I've abstained from stropping lately because it only results in rounded edges.
How do you guys do it?!
The term "stropping" can mean an awful lot of possible methods.
If you're talking about using a piece of leather loaded up with abrasives, then there's a real good sticky at the top of the page. The leather is conformable and pretty much uniform, allows the abrasive to sink into the surface rather than sink into the steel and produce a more uniform edge when viewed from the side. Unless great care is taken to prevent it, the pressure will spike along the apex as the leather returns to its previous volume after the edge passes over.
Even with light pressure this is liable to happen unless the surface area of the blade is large, spreading the pressure out more. A lighter touch is helpful too, but then it will require more passes across the surface to see an effect. Even if the edge isn't sinking into the leather, there is a tendency over time for the edge to round over with repeated stropping due to human error. Convex, Scandi, and straight edge blades seem to do best over time, these edges have a lot of surface contact - reduces spot pressure and increases feel for where the cutting edge is relative to the leather. On a V bevel you can roll the shoulder into the leather and use this to absorb some of the pressure, align the cutting bevel a little better to the line the leather takes as it expands - more pressure on the shoulder, less on the apex.
Even then, many people use a coarse and fine strop, this gives more bite to the leather with the coarse grit for refreshing the edge, then refine it a bit with the smaller abrasive. When using a leather strop, you should do as much possible work on your fixed abrasive (hard stones etc) as you can to reduce the chances of it going wrong.

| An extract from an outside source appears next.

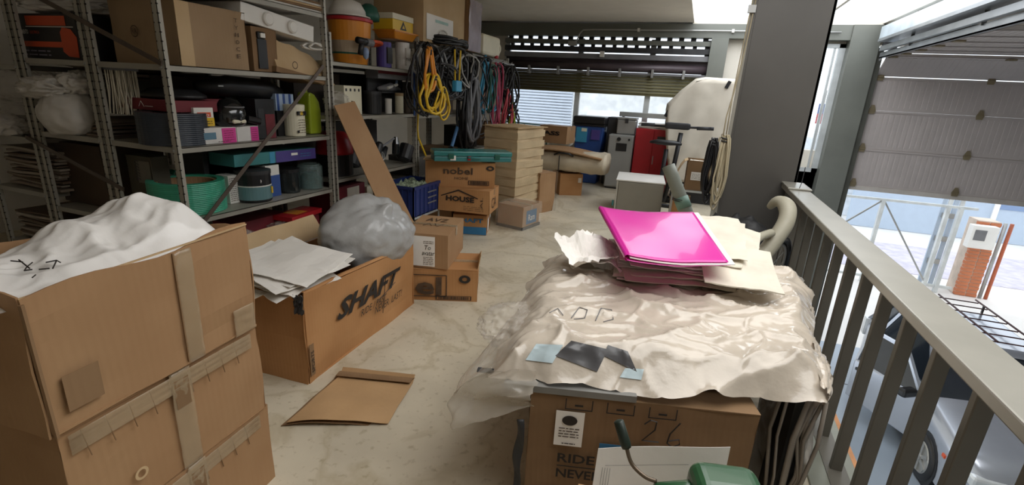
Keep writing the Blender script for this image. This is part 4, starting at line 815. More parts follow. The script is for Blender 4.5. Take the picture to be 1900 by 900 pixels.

Either way, the edge will become more uniform and polished as all the abrasives are hitting the edge with much more uniform pressure. Even with a relatively coarse grit the edge will feel smoother when cutting due to the greater uniformity along its profile and a smoothing of the grind troughs as they intersect with the apex.
To reduce the likelihood of rounding the edge, use a harder backing. Either compress the leather when its damp (there are instructions in the stropping sticky authored by Stitchawl), switch to MDF or balsa, wrap a sheet of paper around a combination stone, or check out the Washboard link in my signature - I made specifically to counteract both the smoothing and rounding effect from most stropping operations, but retain the ease of use and burr free removal of steel.
This at 1000x (1600 with digital boost), there is no rounding of the cutting edge, the edge stays three finger sticky - very catchy yet capable of treetopping hair or even whittling a hair:
after stropping with compound on two sheets of paper
And after stropping on one sheet of plain paper
If you don't care to invest in a Washboard, at least try using a sheet of paper wrapped around your stone - apply compound to that. The coarse side works better. In general, stropping is a great way to tune-up an edge, finish an edge off, maintain an edge with specific cutting qualities all with the least possible amount of steel removed - just have to figure out what combination of grit, surface, and backing to use, and how much pressure you can get away with.